I love strong beers. When Sam Adams released its Triple Bock back in 1994, I shelled out for a bottle. I exaulted when Hair of the Dog released Fred. I laid away gallons of Jackfrost Doppelbock. Sasquatch Strong still remains one of the best beers I've ever tasted, and I drank it whenever it was available.

But the madness has to stop. I bought the Pyramid Imperial Hef with reluctance but dim hope. Maybe the word "hefeweizen" was an evocation--the beer, I hoped, might be something like a wheat wine. Alas, this really is just a steroidal hef. Hefeweizens are quintessentially light beers; the characteristics that distinguish them are products of smallness--light body, gentle wheaty palate, and the fragile, spicy character from yeast and phenols that make the style unique.

As an antidote, we need some kind of small beer movement. Bonsai beers, miniaturist efforts that focus entirely on producing flavor with a minimum of ingredients. I know that in a vacuum, breweries probably aren't going to invest a lot of time into beers that will get overlooked--especially when they can bloat a beer and get a fair amount of attention. That's why it needs to be a movement--consumers would become more conditioned to appreciate the small beers.

A festival of beers under 4%? A contest? A joint brew-off? Something needs to be done or we're going to have to endure imperial lambics, double milds, and strong sessions. Stop the madness before it's too late!


  1. Where can I get this imperial lambic you speak of???


  2. I'm with you. The OBF had so many of these. We are manly men and we only drink bitter high alcohol beers! So many of them were just bad-- unbalanced, muddy flavors, heavy mouthfeel. I think the bonsai name is quite apt for the direction that needs to be taken.

  3. Stone actually made a double mild a couple years ago as an anniversary beer...

  4. Where can I get this imperial lambic you speak of???


    Stone actually made a double mild a couple years ago as an anniversary beer...

    Arrggh, arrgghhhh!

  5. Is the madness creating the beers - particularly crazy big beers - or events that promote them?

    The Beer Advocate Extreme Beer Festival includes plenty of beers the brewers would tell you are not extreme.

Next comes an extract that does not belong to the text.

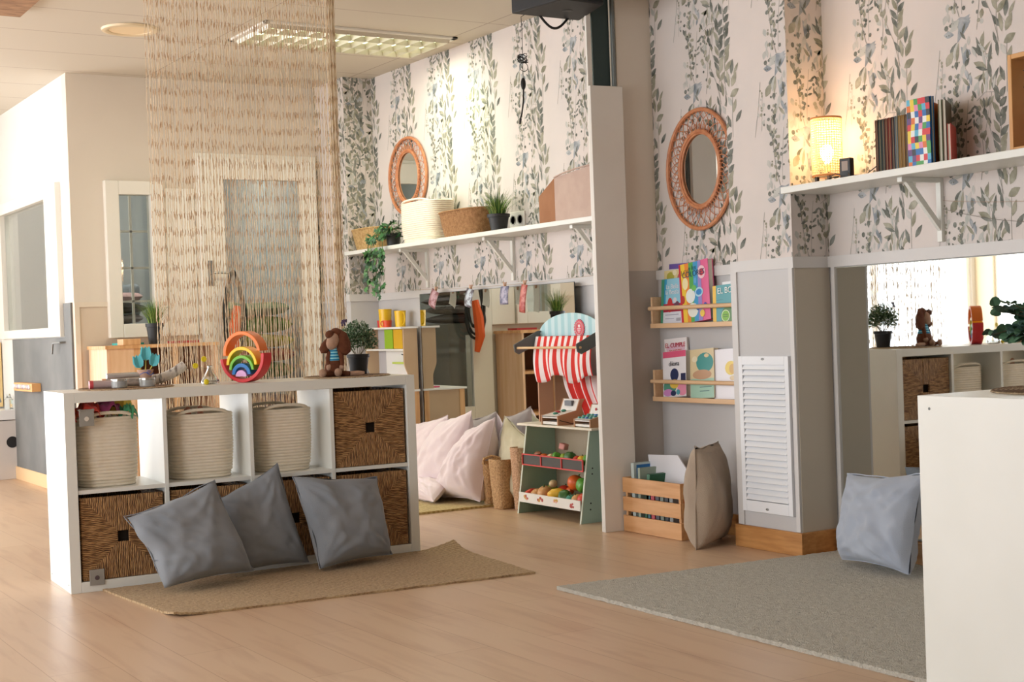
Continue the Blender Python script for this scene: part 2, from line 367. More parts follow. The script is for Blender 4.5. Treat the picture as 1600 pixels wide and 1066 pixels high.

    So I'm not sure a festival of 4% and under is the answer.

    Shouldn't we simply be finding ways to a) lionize beers that do a great job of delivering flavor without wandering over the top (so include those in the 4.5% to ?? range), and b) emphasize that innovation involves more than, well, just adding MORE?

  6. Stan, anything's an improvement, but I'm still enamored of a fest. Maybe it's just Beervana, but we have fests for EVERYTHING. Bout time to put wee beers on the list.

  7. Then how about a "No Designated Driver Needed" Fest?

  8. There is a low content beer fest. Not necessarily because it wanted to be, but because the State it is in forces's the Utah Brewers Festival. There are several nationally recognized award winning Utah breweries that crank out some incredible brews. And considering the constraints they are under to keep any beer made under 3.2% abv, that is impressive.

    Not sure how you'd get your hands on some of these fine micros outside of Ut, but it'd be worth your time!